Downstream investment must be funded through foreign investment proceeds or internal accruals of the FOCC and remains subject to Rule 23 funding conditions, including restrictions relating to the utilisation of certain domestically borrowed funds. These funding considerations are often examined closely during transaction structuring.
Practical Structuring Risks
Practical structuring risks often arise in situations where minority foreign investors hold extensive affirmative or veto rights that may be interpreted as conferring control, or where board nomination rights enable foreign investors to exercise influence over management decisions beyond mere protective oversight. These risks may also surface where shareholders’ agreements are amended without reassessing whether the revised governance framework alters the control analysis, or where layered holding structures result in foreign ownership at the top tier effectively translating into indirect foreign investment at the operating company level. Such issues typically emerge during transaction due diligence, particularly in merger, acquisition or exit scenarios where historical FEMA compliance is examined closely.
Conclusion
The downstream investment framework reflects a core regulatory principle that what is not permissible directly under India’s foreign investment regime cannot be undertaken indirectly through layered investment structures.

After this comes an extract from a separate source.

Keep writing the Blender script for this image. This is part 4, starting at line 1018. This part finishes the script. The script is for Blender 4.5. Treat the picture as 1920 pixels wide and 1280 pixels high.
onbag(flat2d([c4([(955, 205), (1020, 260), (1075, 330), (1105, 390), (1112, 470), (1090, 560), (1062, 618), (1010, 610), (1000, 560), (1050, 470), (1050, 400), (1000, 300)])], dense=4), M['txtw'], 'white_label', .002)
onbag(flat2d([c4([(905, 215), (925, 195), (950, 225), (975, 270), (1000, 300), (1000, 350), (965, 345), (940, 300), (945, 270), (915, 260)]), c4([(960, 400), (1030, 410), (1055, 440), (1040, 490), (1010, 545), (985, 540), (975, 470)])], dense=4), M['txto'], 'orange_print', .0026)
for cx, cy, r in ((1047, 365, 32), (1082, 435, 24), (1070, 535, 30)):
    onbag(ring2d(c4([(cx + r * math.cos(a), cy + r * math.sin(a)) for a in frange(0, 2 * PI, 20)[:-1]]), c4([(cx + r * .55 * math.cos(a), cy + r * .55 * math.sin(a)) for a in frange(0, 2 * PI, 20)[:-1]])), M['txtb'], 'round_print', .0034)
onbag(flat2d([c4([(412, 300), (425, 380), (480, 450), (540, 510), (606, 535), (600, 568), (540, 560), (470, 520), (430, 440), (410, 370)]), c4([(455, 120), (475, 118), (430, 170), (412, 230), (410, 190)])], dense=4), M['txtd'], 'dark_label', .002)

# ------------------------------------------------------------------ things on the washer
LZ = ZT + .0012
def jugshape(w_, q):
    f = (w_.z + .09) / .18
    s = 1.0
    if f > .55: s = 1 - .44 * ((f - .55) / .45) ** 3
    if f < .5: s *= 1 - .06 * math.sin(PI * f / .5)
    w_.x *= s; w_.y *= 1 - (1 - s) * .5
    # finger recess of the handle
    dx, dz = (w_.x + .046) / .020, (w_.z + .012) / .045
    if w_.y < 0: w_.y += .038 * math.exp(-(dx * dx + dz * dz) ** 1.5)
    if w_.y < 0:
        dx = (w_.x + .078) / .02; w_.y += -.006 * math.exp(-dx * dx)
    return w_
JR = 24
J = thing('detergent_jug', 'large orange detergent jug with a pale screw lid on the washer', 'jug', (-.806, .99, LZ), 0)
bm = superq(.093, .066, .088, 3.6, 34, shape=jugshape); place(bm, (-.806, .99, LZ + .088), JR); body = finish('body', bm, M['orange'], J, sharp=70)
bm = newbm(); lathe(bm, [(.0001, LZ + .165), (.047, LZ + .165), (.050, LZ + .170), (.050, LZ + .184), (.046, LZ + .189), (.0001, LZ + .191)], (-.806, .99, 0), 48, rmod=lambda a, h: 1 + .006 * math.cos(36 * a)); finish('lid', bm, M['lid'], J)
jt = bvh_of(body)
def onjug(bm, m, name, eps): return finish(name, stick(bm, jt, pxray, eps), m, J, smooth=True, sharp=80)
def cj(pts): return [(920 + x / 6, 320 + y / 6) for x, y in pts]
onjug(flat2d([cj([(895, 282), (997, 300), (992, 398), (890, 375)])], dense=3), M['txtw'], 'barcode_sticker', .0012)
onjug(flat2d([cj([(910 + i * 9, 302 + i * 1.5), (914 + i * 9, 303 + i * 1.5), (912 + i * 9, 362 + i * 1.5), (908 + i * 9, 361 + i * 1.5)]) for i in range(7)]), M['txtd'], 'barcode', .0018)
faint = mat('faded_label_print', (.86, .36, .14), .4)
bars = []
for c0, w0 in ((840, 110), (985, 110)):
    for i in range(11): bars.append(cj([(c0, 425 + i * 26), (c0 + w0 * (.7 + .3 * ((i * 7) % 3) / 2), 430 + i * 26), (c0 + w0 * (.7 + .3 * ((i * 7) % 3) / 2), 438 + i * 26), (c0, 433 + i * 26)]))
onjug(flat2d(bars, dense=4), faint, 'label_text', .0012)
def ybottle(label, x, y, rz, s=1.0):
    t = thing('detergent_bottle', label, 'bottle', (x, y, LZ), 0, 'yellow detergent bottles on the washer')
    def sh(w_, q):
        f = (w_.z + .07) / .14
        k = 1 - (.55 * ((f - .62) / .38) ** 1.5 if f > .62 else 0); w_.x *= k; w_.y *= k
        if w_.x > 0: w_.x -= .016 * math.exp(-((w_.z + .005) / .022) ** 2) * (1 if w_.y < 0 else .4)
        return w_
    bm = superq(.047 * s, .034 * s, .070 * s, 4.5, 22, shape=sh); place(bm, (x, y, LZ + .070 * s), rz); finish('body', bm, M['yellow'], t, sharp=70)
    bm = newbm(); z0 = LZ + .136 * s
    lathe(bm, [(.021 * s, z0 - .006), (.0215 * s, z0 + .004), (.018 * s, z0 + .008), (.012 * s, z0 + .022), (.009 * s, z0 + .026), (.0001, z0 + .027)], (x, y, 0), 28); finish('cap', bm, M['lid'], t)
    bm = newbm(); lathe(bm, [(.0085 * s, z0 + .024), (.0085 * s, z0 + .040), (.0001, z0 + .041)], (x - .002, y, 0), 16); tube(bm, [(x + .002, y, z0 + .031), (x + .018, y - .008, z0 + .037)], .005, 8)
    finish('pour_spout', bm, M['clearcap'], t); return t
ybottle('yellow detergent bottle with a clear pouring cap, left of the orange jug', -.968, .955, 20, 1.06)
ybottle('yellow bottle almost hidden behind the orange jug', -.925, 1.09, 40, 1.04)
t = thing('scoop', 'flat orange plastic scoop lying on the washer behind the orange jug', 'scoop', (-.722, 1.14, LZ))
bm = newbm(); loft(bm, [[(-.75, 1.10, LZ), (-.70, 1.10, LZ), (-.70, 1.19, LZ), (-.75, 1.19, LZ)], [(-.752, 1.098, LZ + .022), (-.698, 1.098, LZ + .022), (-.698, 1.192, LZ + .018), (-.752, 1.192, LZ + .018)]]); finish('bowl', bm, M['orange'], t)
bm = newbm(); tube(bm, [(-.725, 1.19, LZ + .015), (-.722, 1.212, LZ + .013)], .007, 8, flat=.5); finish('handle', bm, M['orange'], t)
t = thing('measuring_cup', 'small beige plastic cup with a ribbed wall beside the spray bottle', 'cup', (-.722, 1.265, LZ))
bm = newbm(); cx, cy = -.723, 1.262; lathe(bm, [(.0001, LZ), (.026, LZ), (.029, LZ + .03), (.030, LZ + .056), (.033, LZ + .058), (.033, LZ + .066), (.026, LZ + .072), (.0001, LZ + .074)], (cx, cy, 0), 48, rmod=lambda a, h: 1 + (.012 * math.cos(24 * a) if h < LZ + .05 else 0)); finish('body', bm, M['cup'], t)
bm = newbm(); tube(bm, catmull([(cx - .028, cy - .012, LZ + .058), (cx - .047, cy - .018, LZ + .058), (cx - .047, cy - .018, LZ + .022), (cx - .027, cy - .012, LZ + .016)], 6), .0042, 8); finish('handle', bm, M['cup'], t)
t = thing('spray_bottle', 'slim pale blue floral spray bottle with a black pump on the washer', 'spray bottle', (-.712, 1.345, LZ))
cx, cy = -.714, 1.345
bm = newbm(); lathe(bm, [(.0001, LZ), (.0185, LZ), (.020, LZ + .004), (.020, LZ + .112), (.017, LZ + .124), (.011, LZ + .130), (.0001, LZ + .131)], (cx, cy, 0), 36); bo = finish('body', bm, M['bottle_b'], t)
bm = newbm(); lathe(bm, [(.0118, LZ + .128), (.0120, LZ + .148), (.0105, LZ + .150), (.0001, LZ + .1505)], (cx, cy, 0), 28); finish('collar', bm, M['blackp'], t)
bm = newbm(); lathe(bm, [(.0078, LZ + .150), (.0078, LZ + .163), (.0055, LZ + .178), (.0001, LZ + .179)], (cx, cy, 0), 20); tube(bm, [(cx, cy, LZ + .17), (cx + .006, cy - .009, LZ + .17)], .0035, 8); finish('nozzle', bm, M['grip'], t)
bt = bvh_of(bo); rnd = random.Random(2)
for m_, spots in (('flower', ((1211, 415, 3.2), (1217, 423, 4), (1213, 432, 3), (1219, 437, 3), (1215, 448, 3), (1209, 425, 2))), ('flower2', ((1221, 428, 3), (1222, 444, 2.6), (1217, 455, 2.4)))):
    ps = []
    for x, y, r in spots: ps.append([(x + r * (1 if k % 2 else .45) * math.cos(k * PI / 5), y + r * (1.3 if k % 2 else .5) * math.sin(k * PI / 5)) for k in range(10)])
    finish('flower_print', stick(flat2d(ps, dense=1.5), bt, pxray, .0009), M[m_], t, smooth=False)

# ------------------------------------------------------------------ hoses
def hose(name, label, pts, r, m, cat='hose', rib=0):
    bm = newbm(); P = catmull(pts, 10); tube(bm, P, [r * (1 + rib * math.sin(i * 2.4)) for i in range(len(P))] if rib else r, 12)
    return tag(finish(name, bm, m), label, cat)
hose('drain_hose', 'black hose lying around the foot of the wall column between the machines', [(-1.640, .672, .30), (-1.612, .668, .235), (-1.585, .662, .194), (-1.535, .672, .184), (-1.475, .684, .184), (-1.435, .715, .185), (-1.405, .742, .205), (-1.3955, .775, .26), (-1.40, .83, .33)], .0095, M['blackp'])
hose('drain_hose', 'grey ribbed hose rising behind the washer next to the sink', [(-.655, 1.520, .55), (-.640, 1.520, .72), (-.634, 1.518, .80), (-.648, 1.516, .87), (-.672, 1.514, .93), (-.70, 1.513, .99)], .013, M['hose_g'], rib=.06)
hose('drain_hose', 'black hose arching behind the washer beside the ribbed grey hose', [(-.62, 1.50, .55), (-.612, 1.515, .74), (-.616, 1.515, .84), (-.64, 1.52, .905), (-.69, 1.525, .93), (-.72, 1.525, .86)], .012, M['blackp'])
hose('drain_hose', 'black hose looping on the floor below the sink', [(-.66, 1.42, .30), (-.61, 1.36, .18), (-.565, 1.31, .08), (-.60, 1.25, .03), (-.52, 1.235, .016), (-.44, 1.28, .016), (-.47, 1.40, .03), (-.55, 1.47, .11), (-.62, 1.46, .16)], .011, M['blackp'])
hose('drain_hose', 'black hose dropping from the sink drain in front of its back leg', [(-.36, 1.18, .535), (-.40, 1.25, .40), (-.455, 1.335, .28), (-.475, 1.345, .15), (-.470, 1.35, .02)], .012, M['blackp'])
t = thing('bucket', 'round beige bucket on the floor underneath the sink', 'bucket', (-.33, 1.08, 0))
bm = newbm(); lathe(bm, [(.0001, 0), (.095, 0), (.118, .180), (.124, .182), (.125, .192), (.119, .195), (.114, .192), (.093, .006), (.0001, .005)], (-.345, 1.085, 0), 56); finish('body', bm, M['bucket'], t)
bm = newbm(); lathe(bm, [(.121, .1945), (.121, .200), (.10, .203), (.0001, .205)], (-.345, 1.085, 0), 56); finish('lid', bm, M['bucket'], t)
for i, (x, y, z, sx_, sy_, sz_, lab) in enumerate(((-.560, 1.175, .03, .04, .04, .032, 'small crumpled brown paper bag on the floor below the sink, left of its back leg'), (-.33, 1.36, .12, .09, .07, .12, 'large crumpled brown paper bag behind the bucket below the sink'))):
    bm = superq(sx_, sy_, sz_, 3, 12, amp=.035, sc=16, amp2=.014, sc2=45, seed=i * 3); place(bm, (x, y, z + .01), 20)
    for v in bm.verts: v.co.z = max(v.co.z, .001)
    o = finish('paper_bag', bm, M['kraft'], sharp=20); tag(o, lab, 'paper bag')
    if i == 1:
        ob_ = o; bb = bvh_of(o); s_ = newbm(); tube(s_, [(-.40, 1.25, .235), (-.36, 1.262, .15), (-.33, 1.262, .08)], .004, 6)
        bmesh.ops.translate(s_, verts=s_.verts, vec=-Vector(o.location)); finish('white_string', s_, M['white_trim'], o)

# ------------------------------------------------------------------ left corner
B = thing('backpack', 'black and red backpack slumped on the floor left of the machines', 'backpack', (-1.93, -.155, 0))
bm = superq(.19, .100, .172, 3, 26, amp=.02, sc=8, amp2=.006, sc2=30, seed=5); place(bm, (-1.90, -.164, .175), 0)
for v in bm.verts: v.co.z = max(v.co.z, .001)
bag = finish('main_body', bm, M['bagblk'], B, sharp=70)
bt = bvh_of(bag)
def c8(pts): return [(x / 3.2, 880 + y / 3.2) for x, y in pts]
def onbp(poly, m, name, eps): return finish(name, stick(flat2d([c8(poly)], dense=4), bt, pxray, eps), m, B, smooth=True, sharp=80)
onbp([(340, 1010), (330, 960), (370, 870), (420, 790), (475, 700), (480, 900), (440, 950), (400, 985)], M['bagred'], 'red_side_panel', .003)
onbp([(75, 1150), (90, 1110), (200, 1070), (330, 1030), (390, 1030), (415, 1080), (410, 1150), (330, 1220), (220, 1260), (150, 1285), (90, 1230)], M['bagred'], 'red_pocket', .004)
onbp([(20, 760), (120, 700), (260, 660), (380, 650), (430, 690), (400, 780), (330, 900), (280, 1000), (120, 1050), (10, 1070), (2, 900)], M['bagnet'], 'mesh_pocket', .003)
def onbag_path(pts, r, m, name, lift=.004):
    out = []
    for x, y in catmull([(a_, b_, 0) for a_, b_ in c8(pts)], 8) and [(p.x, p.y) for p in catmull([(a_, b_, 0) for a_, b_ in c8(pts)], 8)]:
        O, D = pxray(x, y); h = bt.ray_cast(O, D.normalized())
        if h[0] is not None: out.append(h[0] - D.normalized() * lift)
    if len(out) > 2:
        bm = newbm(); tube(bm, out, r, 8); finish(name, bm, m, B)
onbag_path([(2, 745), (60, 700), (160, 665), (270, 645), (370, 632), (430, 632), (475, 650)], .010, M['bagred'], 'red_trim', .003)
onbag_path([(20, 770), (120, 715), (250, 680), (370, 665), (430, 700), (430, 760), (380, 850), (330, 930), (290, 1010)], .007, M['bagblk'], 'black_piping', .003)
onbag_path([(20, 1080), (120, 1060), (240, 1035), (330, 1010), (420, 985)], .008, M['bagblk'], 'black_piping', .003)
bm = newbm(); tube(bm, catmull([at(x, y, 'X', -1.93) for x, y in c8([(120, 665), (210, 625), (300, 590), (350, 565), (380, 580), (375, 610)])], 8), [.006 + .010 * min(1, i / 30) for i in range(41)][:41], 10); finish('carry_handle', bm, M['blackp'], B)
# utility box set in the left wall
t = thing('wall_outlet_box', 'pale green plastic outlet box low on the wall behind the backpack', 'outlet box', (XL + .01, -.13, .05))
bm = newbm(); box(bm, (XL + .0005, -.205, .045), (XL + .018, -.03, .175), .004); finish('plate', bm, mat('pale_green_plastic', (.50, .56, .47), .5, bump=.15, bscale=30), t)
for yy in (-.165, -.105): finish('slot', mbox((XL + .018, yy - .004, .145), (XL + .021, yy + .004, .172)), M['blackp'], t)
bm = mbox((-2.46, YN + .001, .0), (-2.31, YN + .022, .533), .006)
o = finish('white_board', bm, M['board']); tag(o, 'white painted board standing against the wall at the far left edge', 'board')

In an environment of increasingly complex investment arrangements, classification as foreign owned or controlled is not merely a numerical exercise. Ownership and control must be assessed together, and governance rights should be evaluated with precision at the structuring stage. A considered upstream analysis can significantly reduce downstream compliance exposure and avoid complications in future investments, restructurings and exits. Notwithstanding recent clarifications, certain aspects of the downstream investment framework continue to depend on interpretational positions adopted by authorised dealer banks, particularly in complex or hybrid structuring scenarios.